The Sikhs' situation underscores the perils that confront a state when it ventures into the complicated world of religious practice. The impetus for the law stems largely from the increase in the number of Muslim girls turning up at public schools in head scarves, or even in long, black veils that hide their chins, foreheads and the shape of their bodies.
Most Jewish students who wear skullcaps attend private Jewish schools; there has never been a problem with Catholic students' wearing crosses that Mr. Chirac described in his speech as "obviously of an excessive dimension," members of the government's commission said.
In a recent letter to Mr. Chirac asking for an exemption for Sikhs, Chain Singh, a leader of the Bobigny temple, said that if Sikhs could not wear turbans to school, "This will not only be a failure of our freedom to practice our religion here in France but also of the attitude of the French toward the Sikh community."
The Sikhs' outcry so late in the game has stunned and dismayed French officials and experts involved in the commission.
"Why didn't the Sikhs come forward, why didn't they protest while we were doing our investigation?" Bernard Stasi, who led the commission that produced the report, said in an interview. "I have finished my job and it's too late to change the report. Now it's in the government's hands."
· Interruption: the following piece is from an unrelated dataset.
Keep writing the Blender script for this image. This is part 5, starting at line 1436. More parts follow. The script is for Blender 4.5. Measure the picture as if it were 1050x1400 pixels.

He acknowledged that no French Sikhs were among the more than 200 people interviewed by his commission during its six-month investigation.
An official at the Ministry of National Education, which is responsible for negotiating the law with Parliament, declined comment, except to say: "What? There are Sikhs in France?" A senior official at the Ministry of the Interior responsible for religious matters said: "I know nothing about the Sikh problem. Are there many Sikhs in France?"
The ideal of the secular republican state in which all Frenchmen are equal is so strong that the census does not count people according to race, religion or ethnic origins. Affirmative-action laws do not exist.
The Bobigny temple has begun collecting signatures on a petition that calls on all "citizens of France, religious or not, believing or not" to help protest a law that it contends will be "inhuman." Even though a vast majority of Sikh students are French citizens, the Sikhs have also sent a letter of protest to the Indian Embassy in Paris, asking the Indian government to intercede.
The Sikh letter to Mr. Chirac injects a new twist into the debate, arguing that the turban should be allowed because it is a cultural, not a religious, symbol.
"Different from a Muslim veil or a Jewish yarmulke, a turban has no religious symbolism," the letter said. One of the tenets of the Sikh religion requires Sikh men never to cut their hair, but says nothing per se about wearing turbans.
The distinction between cultural and religious dress cuts both ways, though. On the one hand, the French government could argue that if the garment is purely cultural, then there is no reason why Sikhs must wear it, just as schools traditionally ban students from wearing baseball caps and other head coverings.
Denis Matringe, one of France's leading specialists on India, said, however, that "for Sikhs to remove their turbans and show their long hair would be to humiliate them."
On the other hand, the Sikhs could contend that there is nothing intrinsically religious about the turban and recommend that French school principals continue to turn a blind eye to the practice, as some do when Muslim girls turn up in veils.
In its current draft form, the law states only that in public schools, "Signs and dress that ostensibly show the religious affiliation of students are forbidden."
Some politicians are calling for the ban to apply to political symbols in schools as well, like the Palestinian kaffiyeh and T-shirts emblazoned with the face of Che Guevara. A debate also rages on about whether the law should ban religious symbols that are "ostensible," "ostentatious" or just plain "visible."